The Gift that Keeps on Giving (Forever and Ever Amen): a book review

In a couple hours from now, I will make one last brave attempt at the perfect stocking-stuffers and holiday gifts.  I am lucky enough to spend this Christmas with family and loved ones and look forward to the holiday dinner, singing Christmas carols and too much egg nog (in honor of Mary though, I will drink Virgin egg nog).  I love watching the wonder and joy in kid’s faces as they awake Christmas morning and rush to open presents. But, ’tis the season to remember God’s coming near in the person of Jesus Christ. The greatest Christmas of all was when God gave himself to us.

In God is a Gift: Learning to Live as Grace, author and pastor Doug Reed explores the story of God’s gift. He looks at the purpose of humanity’s creation (to be in relationship with God), the break in our relationship (sin, humanities choosing to live independently from God), the way Jesus opened up a new way of relating to God through his death and resurrection and the ways we still sometimes fail to live by grace.  These reflections follow the arc of the biblical story and are theologically rich. Along the way, Reed also shares the story of his early life in ministry (early successes and a ‘wilderness time’ )and the story of his church, Thorncrown Chapel (follow the link, it’s beautiful).

While I generally enjoyed this book and loved the trajectory and focus on God’s grace, I found I disagreed with some of Reed’s details. For example, I appreciate his description of Eden as perfect but incomplete, because God wants more for us (or he wants us to experience more of him). I also like the focus on Christ and what his death accomplished. However this book fails to articulate a full orbed Trintarian theology.  For example, God did not create humanity to be with them, as though there was something lacking in God. He created us for his good pleasure but was not relationally needy (God exists as Trinity and is a  relationally whole being).  Likewise, Reed’s articulation of the atonement seems to be a version of penal substitution which makes Jesus the good-guy-God which comes to restore all things whereas his Dad, while good, is a bit of a hard ass.  Jesus death was the Triune God’s work. I have no doubt that Reed believes this, I just wished he said it clearer

Likewise, he draws a strong distinction between Old Testament and New, making the Covenant’s of a different order (OT=Law, NT= Grace). While there is some truth to this and Christ’s contribution is unique as the one true Son of God, I have too much appreciation of the Old Testament (not to mention too much New Perspectives in my brain) to not think he over emphasizes the distinction. The God of the Old Testament is gracious and compassionate. The God of the New Testament also requires obedience (just ask Annanias and Saphira).

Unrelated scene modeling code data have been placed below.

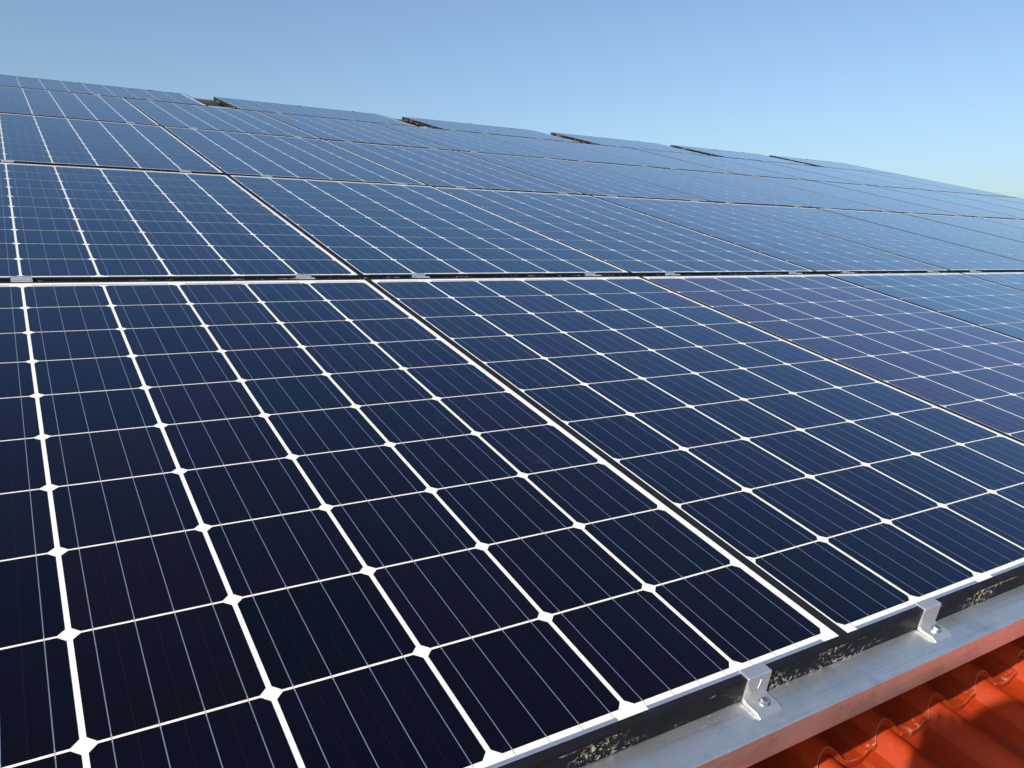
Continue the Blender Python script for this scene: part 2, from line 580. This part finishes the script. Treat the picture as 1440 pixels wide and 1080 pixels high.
TINTS = {'navy': (0.0050, 0.0012, 0.0030), 'teal': (0.0022, 0.0075, 0.0140), 'violet': (0.0290, 0.0160, 0.0280), 'blue': (0.0026, 0.0045, 0.0150)}

FILM = {'navy': 0.6, 'teal': 1.0, 'violet': 0.0, 'blue': 0.7}

def solar_panel(x, y, label, tint, turn=False, seed=0):
    rnd = random.Random(seed)
    loc = M @ T(x, y, 0)
    if turn:
        loc = loc @ Matrix.Rotation(-math.pi / 2, 4, 'Z')
    dz = rnd.uniform(-0.0007, 0.0007)
    loc = loc @ T(0, 0, dz) @ Matrix.Rotation(rnd.uniform(-0.0011, 0.0011), 4, 'Y') @ Matrix.Rotation(rnd.uniform(-0.0008, 0.0008), 4, 'X')
    root = link('solar_panel', None, world=loc @ T(0, 0, -FH))
    root.empty_display_size = 0.2
    tag(root, label, 'solar panel', 'solar panels covering the roof')
    up = T(0, 0, FH)
    link('frame', ME_FRAME, root, local=up)
    link('backsheet', ME_BACK, root, local=up)
    for me, cx, cy in RIBS:
        link('bus_ribbon', me, root, local=T(cx, cy, FH - 0.00095))
    base = TINTS[tint]
    for i in range(6):
        for j in range(10):
            c = link('cell', ME_CELL, root, local=T((i - 2.5) * PX, (j - 4.5) * PY, FH - 0.0007))
            f = rnd.uniform(0.6, 1.5) if tint != 'violet' else rnd.uniform(0.85, 1.15)
            w = rnd.uniform(-1, 1) if tint != 'violet' else rnd.uniform(-0.2, 0.2)
            c.color = (base[0] * f * rnd.uniform(0.6, 1.6), base[1] * f, base[2] * f * rnd.uniform(0.5, 2.1 if tint == 'navy' else 1.3), FILM[tint] + 0.25 * w)
    return root

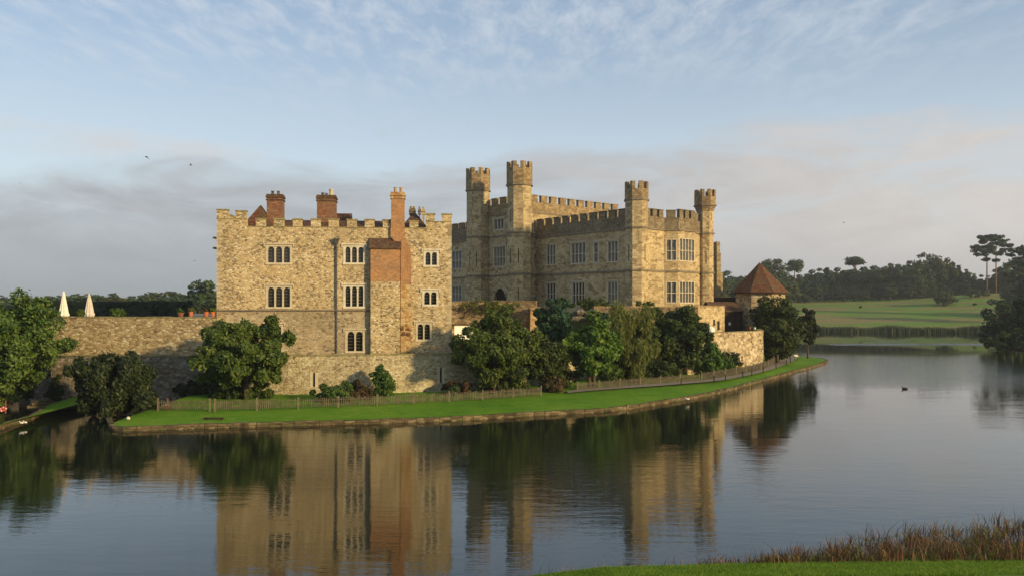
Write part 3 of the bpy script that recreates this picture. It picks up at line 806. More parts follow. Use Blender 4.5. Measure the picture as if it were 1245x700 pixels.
w.quad(kf.p3(0, .07, zs_str - .12), kf.p3(sB, .07, zs_str - .12), kf.p3(sB, 0, zs_str - .02), kf.p3(0, 0, zs_str - .02))
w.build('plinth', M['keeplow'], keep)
for (r_, lights, arch, mm), r in zip(KW, rects):
    dd = .07 if (r in low_l) else 0
    window(kf, r, keep, lights, 1, arch, mm, 'glass', .3, .15, .03, True, dd, bar=.085)
w, cp = MB(), MB()
ms = [(263.5, 277, 254.5), (286.5, 299.5, 256), (311, 322.5, 265.5), (333, 345, 265.5), (356, 367, 266), (378, 389.5, 266), (399.5, 411.5, 266), (422, 433.5, 266.5), (443.5, 455, 266.5),
      (465.5, 475.5, 267), (498, 508.5, 268.5), (517.5, 528.5, 259.5), (537.5, 549.5, 260)]
for x0, x1, yt in ms:
    a, b = kf.s_at(x0), kf.s_at(x1); D = kf.D(a); zb = ZCL if x0 < 300 else ZCR if x0 > 515 else ZC
    merlons(w, cp, kf, [(max(a, .0), min(b, kf.L), zat(yt, D))], zb, .5)
n_ = 11
for k in range(1, n_):                                             # the same battlements along the two sides
    for fr_, zb in ((rs, ZCR), (lsf, ZCL)): merlons(w, cp, fr_, [(k * 2 - .6, k * 2 + .5, zb + .8)], zb, .5)
w.build('battlement', M['keep'], keep)
for a, b, zc2 in ((0, s300, ZCL), (s300, kf.s_at(475), ZC), (kf.s_at(492), s518, ZC), (s518, kf.L, ZCR)):
    cp.box(kf, a, b, -th - .03, .05, zc2 + .003, zc2 + .07)
cp.build('coping', M['coping'], keep)
st = MB(); st.box(kf, .02, sB - .02, -.02, .17, zs_str - .02, zs_str + .13); st.build('string_course', M['string'], keep)
# quoins down both corners
q = MB()
for k in range(34):
    zz0 = 4.6 + k * .36
    wq = .55 if k % 2 else .32
    if zz0 < ZCL - .5: q.box(kf, -.012, wq, -.2, .012, zz0, zz0 + .34)
    if zz0 < ZCR - .5: q.box(kf, kf.L - wq, kf.L + .012, -.2, .012, zz0, zz0 + .34)
q.build('quoins', M['trim'] if False else ashlar('quoin_stone', (.47, .39, .25), (.54, .46, .31), (.38, .30, .18), (.30, .25, .17), .7, .36), keep)
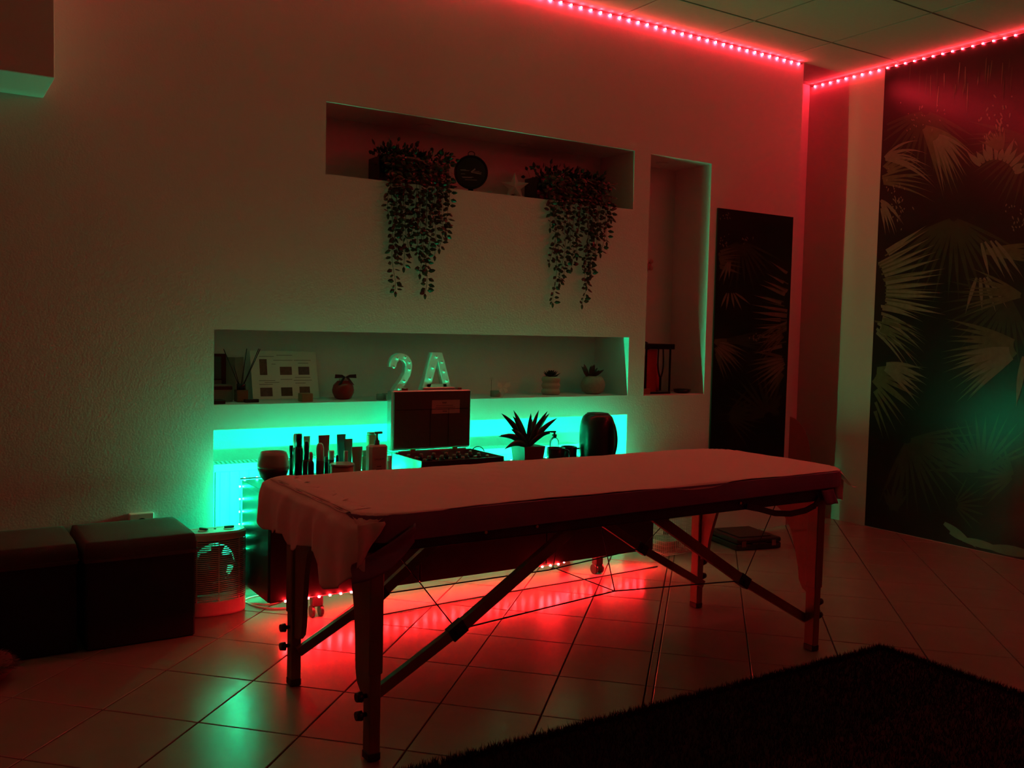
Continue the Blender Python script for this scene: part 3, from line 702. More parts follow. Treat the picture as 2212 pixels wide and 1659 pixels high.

So while I liked the emphasis on grace in this book, I found I had to demur at too many points to give this book a solid recommendation.  Not that it necessarily bad, I think Reed is a thoughtful and gifted pastor with some great things to say. I just wanted more from this book.

Disclosure of Material Connection: I received this book free from the author and/or publisher through the Speakeasy blogging book review network. I was not required to write a positive review. The opinions I have expressed are my own. I am disclosing this in accordance with the Federal Trade Commission’s 16 CFR,Part 255.